Perintah Allah sangat tegas mengarah kepada orang yang paling bertanggung jawab terhadap keluarga, yaitu ayah. Kepala keluarga wajib memastikan diri dan keluarganya selamat dari neraka. Ini menunjukkan bahwa orientasi penjagaan tersebut bukan hanya penjagaan yang bersifat duniawi, tetapi juga ukhrawi. Semisal, dalam menjalankan perannya, seorang ayah tidak boleh bersikap masa bodoh, keras, kaku, dan kasar terhadap keluarganya. Sebaliknya, ia harus berakhlak mulia, penuh kelembutan, keteladanan dan kasih sayang.
Agar peran vital ayah di dalam keluarga dapat terlaksana dengan baik, maka negara akan menerapkan kebijakan yang akan mendukung hal tersebut. Diawali dari wasilah ayah memperoleh nafkah, tentu saja hal ini harus mendapatkan perhatian khusus juga dari negara. Sebab salah satu faktor yang dapat menunjang segala kebutuhan rumah tangga adalah melalui nafkah. Dengan nafkah yang mencukupi segala kebutuhan rumah tangga, maka peran ayah dan ibu sebagai kepala sekolah dan pendidik pertama bagi anak di rumah menjadi kondusif.
Negara akan menerapkan kebijakan ekonomi islam dan membuka lapangan kerja bagi rakyatnya, hal ini sebagai bentuk pemeliharaan umat terkait nafkah kepala keluarga bagi keluarganya. Negara harus memastikan tidak ada rakyatnya yang kekurangan, bagi orang yang cacat dan sakit kehidupannya akan ditanggung oleh negara sampai mereka mampu untuk menafkahi hidup mereka sendiri.

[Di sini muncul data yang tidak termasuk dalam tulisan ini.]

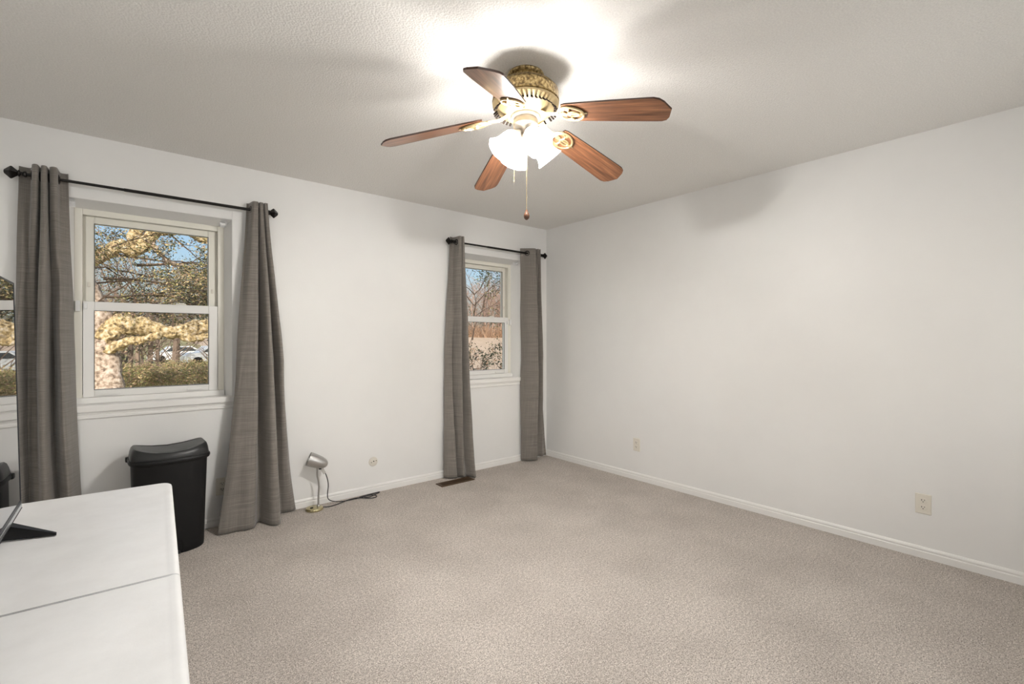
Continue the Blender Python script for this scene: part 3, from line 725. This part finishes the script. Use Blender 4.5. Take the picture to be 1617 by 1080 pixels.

Inilah bentuk tanggung jawab kepala negara dalam mengurus segala urusan warga negaranya (ri’ayah syu’unil ummah). Sebab dalam Islam, kepala negara bukan sekedar pemangku jabatan dan kekuasaan, pemimpin negara dalam Islam harus mempunyai keimanan dan ketakwaan terhadap Sang Maha Pencipta yakni Allah Swt, dalam Islam kekuasaan hanyalah wasilah agar syariat Islam dapat ditegakkan.
Demikianlah, betapa pentingnya posisi ayah bagi anak-anaknya. Jangan sampai hal ini dianggap kecil, sepele bahkan diabaikan. Islam telah mengajarkan kepada kita agar kelak lahir generasi saleh/salihah berkepribadian Islam yang handal. Generasi yang menjadikan kecintaan kepada Allah di atas segalanya dan menjadikan rida Allah sebagai tujuannya. Akhirnya, mereka akan bahagia di dunia maupun di akhirat, hasil bimbingan ayah dan ibunya.